■ Goal of the exercise ■
Set down the material exactly as given, please, from its first line through the line that includes "lectern', 'floor cables', I4)".
__________________________________________________
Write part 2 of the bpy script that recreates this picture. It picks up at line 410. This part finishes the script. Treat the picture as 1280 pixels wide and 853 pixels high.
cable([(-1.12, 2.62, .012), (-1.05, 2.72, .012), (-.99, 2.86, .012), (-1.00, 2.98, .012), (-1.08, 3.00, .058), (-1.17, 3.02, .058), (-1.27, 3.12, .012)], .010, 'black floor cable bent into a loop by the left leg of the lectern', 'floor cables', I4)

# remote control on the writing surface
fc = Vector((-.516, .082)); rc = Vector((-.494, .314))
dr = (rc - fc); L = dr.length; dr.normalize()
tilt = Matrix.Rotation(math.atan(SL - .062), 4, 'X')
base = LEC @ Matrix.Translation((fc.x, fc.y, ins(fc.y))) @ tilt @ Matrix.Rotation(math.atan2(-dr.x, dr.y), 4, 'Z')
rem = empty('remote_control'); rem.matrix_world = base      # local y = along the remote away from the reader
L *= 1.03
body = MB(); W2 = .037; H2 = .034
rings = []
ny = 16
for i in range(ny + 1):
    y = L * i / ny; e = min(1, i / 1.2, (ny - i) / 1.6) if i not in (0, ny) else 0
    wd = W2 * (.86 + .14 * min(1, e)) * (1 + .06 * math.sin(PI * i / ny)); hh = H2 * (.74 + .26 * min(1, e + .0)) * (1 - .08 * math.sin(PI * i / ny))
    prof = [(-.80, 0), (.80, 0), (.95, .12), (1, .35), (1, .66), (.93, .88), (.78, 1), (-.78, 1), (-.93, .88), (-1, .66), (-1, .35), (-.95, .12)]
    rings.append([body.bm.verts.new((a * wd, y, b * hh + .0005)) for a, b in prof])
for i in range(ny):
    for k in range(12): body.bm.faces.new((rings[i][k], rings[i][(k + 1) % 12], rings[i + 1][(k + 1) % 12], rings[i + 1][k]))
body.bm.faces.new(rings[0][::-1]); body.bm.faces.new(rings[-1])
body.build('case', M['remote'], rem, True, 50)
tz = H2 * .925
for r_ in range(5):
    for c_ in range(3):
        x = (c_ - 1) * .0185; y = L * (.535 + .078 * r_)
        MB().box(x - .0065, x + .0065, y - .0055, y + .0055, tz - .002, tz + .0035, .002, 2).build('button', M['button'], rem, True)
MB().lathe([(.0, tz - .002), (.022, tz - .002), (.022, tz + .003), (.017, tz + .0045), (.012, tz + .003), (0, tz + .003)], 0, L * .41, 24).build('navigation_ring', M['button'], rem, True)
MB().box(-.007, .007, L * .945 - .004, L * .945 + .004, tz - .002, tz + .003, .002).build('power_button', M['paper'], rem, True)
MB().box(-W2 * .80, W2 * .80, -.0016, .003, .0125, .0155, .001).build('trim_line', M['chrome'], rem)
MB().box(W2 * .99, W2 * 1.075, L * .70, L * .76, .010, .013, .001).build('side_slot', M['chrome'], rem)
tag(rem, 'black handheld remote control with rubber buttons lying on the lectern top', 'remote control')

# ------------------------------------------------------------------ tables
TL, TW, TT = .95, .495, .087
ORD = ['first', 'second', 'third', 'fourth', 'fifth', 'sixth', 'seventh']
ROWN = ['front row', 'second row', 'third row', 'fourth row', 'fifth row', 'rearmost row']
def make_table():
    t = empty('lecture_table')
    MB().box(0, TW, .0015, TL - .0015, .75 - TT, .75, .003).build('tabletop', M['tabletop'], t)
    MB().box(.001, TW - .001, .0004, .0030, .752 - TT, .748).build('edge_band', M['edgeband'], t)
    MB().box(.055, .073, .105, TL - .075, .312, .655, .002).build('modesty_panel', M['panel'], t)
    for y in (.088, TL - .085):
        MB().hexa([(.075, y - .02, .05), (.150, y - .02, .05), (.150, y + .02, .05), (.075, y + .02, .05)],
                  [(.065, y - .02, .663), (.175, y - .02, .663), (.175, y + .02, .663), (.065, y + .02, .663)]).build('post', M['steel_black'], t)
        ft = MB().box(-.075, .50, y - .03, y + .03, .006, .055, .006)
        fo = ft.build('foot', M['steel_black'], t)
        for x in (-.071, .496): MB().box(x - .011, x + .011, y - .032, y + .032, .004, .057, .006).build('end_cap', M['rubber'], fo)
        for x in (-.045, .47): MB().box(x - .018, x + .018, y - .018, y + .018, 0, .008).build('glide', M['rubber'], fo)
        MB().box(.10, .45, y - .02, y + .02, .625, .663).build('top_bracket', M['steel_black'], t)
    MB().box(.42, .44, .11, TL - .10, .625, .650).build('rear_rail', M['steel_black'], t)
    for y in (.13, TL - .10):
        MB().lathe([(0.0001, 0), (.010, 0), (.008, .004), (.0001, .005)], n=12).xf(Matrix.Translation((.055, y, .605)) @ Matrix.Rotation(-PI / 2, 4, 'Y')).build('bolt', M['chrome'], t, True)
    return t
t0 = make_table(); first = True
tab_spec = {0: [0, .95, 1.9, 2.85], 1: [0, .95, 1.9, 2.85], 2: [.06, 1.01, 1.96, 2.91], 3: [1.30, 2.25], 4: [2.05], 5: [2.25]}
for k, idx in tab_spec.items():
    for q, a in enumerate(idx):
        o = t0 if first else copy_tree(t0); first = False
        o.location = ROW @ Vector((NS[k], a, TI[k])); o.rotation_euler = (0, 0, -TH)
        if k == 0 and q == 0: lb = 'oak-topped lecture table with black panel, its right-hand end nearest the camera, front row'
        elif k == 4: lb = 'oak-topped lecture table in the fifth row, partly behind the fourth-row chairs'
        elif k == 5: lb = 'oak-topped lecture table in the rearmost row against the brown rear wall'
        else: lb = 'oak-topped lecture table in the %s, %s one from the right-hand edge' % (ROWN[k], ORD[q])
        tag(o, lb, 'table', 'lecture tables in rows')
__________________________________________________
■ Task output ■
Write part 2 of the bpy script that recreates this picture. It picks up at line 410. This part finishes the script. Treat the picture as 1280 pixels wide and 853 pixels high.
cable([(-1.12, 2.62, .012), (-1.05, 2.72, .012), (-.99, 2.86, .012), (-1.00, 2.98, .012), (-1.08, 3.00, .058), (-1.17, 3.02, .058), (-1.27, 3.12, .012)], .010, 'black floor cable bent into a loop by the left leg of the lectern', 'floor cables', I4)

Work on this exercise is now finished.